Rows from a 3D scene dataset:
========

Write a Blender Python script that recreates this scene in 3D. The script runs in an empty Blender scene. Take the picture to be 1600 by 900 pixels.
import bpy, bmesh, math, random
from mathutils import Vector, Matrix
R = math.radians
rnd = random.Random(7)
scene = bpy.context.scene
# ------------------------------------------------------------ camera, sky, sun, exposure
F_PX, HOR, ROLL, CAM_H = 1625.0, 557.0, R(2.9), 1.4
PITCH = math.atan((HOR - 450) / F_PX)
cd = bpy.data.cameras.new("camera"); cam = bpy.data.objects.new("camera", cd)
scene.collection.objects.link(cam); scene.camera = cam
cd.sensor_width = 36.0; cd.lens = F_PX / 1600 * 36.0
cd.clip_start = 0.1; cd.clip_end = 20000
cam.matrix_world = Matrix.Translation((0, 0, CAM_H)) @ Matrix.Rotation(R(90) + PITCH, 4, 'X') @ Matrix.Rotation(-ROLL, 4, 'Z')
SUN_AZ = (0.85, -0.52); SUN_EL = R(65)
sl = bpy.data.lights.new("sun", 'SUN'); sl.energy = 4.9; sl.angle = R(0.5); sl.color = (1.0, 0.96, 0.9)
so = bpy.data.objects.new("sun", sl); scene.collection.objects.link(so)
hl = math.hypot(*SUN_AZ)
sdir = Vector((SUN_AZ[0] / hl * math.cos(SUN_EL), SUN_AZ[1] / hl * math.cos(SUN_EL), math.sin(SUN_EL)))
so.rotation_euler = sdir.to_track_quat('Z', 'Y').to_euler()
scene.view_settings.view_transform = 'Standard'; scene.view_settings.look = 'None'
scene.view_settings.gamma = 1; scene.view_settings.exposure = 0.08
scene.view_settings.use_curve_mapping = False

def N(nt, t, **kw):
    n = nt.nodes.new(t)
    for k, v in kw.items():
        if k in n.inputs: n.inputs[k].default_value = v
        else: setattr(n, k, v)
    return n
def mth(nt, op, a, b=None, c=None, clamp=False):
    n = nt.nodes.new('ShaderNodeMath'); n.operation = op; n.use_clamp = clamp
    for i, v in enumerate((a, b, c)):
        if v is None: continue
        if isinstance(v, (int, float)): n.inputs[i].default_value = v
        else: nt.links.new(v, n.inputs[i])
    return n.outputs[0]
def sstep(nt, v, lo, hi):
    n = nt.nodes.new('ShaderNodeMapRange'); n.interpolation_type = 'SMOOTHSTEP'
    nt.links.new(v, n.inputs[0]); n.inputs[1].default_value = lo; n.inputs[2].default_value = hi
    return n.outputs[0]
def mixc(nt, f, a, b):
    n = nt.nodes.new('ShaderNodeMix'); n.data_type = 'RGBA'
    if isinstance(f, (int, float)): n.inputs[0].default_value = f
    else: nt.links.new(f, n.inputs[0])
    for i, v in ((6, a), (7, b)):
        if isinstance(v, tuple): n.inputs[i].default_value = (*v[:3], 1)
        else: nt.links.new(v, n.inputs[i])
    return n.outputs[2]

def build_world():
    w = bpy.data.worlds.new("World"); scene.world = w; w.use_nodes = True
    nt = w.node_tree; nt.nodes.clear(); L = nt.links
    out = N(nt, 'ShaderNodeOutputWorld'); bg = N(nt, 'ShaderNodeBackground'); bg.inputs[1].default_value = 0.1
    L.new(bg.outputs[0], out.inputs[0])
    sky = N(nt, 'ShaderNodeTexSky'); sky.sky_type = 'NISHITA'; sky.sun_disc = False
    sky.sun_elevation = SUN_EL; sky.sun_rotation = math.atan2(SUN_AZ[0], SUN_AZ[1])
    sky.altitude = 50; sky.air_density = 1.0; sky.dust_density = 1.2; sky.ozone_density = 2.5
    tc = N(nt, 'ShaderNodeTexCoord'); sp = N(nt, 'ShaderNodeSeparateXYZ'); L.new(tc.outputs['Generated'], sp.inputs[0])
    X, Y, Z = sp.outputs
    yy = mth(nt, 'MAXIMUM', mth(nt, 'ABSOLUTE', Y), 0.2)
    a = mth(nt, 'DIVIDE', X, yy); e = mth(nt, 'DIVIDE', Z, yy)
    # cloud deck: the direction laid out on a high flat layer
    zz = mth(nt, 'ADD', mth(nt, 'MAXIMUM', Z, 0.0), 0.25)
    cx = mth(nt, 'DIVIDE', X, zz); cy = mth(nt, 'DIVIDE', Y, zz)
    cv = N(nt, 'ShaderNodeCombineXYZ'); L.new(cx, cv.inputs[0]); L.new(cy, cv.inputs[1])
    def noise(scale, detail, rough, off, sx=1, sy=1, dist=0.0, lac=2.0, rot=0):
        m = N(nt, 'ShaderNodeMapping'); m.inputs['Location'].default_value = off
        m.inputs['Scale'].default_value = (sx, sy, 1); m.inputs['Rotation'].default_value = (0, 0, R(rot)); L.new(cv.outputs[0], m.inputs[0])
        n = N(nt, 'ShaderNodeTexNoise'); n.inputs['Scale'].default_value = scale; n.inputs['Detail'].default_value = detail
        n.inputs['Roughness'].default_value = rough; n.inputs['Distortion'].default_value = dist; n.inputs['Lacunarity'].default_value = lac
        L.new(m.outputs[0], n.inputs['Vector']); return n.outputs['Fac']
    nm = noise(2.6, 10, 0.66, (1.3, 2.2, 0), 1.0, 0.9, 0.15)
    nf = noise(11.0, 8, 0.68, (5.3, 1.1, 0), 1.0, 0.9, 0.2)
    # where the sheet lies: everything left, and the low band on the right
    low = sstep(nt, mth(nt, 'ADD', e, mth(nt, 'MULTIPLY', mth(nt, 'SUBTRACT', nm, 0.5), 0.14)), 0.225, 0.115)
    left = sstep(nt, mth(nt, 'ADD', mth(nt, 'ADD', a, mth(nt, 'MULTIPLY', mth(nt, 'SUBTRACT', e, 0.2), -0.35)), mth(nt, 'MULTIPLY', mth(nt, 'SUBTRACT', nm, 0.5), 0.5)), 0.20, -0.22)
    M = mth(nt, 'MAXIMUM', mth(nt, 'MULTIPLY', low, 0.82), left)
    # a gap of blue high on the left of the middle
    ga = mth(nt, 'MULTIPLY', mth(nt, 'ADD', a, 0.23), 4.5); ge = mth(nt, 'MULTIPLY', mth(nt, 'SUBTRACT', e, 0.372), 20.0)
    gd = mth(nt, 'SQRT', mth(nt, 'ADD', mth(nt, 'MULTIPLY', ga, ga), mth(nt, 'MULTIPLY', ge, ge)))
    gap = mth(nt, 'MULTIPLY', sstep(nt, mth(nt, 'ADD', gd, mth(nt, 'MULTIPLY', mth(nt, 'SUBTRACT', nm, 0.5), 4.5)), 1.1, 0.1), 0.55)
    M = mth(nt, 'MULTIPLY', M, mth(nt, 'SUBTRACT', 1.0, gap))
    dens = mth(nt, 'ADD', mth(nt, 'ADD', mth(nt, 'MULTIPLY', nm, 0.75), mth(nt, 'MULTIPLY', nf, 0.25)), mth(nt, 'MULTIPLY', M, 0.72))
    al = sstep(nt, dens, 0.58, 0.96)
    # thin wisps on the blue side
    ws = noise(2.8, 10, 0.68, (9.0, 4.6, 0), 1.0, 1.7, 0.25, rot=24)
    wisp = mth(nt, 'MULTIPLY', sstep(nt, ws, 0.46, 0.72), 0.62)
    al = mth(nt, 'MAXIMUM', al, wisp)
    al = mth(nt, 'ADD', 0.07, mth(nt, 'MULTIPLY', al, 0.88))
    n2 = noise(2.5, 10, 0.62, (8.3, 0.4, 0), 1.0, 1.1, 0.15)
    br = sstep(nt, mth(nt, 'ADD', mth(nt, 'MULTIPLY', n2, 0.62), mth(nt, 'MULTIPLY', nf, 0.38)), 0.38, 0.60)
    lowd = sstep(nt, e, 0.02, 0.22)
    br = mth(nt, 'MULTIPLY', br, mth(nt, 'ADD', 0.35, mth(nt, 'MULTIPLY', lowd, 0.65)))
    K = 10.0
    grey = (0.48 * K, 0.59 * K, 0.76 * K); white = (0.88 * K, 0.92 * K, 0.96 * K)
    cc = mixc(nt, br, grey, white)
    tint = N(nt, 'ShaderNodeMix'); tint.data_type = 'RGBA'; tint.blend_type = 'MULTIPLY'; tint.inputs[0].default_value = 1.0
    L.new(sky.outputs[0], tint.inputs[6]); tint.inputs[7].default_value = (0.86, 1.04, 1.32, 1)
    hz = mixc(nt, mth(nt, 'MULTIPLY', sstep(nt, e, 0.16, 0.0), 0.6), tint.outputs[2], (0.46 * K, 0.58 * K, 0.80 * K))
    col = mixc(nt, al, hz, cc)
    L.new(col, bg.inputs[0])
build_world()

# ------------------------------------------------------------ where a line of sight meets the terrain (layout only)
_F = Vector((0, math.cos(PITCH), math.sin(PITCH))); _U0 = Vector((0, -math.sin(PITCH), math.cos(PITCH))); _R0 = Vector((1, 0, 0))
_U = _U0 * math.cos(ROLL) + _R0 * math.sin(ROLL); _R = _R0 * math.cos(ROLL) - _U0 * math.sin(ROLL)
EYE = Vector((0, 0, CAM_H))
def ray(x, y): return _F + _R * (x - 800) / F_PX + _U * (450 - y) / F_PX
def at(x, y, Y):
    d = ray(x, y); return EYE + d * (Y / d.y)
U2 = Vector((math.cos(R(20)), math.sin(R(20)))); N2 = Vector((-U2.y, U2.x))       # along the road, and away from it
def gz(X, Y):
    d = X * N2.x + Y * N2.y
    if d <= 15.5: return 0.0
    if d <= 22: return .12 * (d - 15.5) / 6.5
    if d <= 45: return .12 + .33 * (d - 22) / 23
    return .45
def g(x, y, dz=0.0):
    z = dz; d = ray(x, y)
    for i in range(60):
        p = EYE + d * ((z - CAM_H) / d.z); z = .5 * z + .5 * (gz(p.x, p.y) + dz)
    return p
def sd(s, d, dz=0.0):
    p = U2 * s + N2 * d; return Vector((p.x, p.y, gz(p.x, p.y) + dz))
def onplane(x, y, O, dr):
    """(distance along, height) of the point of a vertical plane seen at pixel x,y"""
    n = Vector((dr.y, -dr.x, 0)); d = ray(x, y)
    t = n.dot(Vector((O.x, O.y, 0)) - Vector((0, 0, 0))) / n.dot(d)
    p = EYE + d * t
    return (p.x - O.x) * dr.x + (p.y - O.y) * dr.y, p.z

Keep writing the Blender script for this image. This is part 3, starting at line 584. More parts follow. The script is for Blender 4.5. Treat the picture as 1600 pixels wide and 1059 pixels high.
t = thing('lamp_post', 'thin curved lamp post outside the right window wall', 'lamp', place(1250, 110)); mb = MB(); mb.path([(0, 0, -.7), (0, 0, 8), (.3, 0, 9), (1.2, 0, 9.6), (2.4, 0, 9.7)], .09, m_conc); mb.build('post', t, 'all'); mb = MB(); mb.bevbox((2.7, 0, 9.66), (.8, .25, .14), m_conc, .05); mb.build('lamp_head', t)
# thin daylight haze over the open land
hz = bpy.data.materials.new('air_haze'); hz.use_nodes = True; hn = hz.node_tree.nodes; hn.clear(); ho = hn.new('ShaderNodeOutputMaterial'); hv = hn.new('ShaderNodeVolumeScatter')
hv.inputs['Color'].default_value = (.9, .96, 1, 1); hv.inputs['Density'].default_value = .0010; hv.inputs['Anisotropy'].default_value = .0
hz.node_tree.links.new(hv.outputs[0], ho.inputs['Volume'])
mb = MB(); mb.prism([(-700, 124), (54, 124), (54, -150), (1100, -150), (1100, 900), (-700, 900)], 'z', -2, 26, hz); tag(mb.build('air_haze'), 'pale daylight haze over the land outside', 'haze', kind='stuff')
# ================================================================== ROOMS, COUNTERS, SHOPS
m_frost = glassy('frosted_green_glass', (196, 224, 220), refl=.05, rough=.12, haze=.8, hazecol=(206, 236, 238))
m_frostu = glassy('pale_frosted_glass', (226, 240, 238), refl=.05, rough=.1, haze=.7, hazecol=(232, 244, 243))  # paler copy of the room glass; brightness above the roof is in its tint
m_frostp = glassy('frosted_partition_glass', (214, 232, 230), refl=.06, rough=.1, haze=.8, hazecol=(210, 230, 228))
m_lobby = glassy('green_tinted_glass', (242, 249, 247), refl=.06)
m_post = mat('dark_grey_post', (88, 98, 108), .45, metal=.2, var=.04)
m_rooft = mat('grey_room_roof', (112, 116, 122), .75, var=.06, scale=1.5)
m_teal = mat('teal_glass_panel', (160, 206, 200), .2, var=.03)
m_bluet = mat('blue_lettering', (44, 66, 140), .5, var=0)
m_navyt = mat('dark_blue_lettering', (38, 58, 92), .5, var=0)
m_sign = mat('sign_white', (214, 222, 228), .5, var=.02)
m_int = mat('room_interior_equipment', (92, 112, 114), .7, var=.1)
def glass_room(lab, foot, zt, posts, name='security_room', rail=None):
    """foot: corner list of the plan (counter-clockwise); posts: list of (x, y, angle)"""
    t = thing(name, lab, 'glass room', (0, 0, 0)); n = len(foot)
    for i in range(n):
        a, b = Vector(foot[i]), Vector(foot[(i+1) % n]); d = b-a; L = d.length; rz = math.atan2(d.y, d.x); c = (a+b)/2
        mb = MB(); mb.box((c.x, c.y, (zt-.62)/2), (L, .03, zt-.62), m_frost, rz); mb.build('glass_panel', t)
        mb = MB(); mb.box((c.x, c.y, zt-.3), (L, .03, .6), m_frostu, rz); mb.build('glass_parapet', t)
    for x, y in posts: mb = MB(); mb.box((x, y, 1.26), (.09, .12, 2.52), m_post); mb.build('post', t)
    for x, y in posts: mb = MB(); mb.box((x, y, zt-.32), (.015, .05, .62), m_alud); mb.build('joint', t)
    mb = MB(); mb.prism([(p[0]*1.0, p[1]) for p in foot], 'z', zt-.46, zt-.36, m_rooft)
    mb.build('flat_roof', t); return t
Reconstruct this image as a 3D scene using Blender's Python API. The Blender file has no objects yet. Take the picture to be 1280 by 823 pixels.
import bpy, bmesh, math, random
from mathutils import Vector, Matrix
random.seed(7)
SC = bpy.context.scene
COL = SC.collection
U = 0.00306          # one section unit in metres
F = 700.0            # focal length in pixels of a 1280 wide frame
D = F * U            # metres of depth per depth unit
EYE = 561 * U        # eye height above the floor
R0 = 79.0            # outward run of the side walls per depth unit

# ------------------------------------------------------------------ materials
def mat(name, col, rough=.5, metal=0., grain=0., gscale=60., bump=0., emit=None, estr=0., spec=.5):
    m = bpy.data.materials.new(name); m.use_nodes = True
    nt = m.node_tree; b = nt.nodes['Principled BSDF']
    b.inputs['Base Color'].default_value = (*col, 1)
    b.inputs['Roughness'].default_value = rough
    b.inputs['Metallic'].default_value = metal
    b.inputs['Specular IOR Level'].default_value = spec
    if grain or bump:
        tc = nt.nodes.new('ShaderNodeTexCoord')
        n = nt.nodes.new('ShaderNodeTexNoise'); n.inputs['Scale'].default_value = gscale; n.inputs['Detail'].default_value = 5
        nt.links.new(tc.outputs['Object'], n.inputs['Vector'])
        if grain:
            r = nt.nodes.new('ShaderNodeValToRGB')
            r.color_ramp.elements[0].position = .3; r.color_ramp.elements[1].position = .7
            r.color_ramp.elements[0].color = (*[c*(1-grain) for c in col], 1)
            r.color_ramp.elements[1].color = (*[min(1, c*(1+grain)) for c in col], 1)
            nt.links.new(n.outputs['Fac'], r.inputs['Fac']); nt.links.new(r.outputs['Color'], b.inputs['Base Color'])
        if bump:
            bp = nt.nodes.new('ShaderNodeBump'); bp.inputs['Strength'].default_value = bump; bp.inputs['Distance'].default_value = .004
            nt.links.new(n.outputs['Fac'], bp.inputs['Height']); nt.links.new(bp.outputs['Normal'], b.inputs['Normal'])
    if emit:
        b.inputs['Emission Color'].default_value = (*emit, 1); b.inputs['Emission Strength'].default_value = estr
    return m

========

§ **Do this**: Reproduce exactly the lines that run from the start of the records to the line with "scene.view_settings.use_curve_mapping = False", both included.

§ **Response to this task**:
Write a Blender Python script that recreates this scene in 3D. The script runs in an empty Blender scene. Take the picture to be 1600 by 900 pixels.
import bpy, bmesh, math, random
from mathutils import Vector, Matrix
R = math.radians
rnd = random.Random(7)
scene = bpy.context.scene
# ------------------------------------------------------------ camera, sky, sun, exposure
F_PX, HOR, ROLL, CAM_H = 1625.0, 557.0, R(2.9), 1.4
PITCH = math.atan((HOR - 450) / F_PX)
cd = bpy.data.cameras.new("camera"); cam = bpy.data.objects.new("camera", cd)
scene.collection.objects.link(cam); scene.camera = cam
cd.sensor_width = 36.0; cd.lens = F_PX / 1600 * 36.0
cd.clip_start = 0.1; cd.clip_end = 20000
cam.matrix_world = Matrix.Translation((0, 0, CAM_H)) @ Matrix.Rotation(R(90) + PITCH, 4, 'X') @ Matrix.Rotation(-ROLL, 4, 'Z')
SUN_AZ = (0.85, -0.52); SUN_EL = R(65)
sl = bpy.data.lights.new("sun", 'SUN'); sl.energy = 4.9; sl.angle = R(0.5); sl.color = (1.0, 0.96, 0.9)
so = bpy.data.objects.new("sun", sl); scene.collection.objects.link(so)
hl = math.hypot(*SUN_AZ)
sdir = Vector((SUN_AZ[0] / hl * math.cos(SUN_EL), SUN_AZ[1] / hl * math.cos(SUN_EL), math.sin(SUN_EL)))
so.rotation_euler = sdir.to_track_quat('Z', 'Y').to_euler()
scene.view_settings.view_transform = 'Standard'; scene.view_settings.look = 'None'
scene.view_settings.gamma = 1; scene.view_settings.exposure = 0.08
scene.view_settings.use_curve_mapping = False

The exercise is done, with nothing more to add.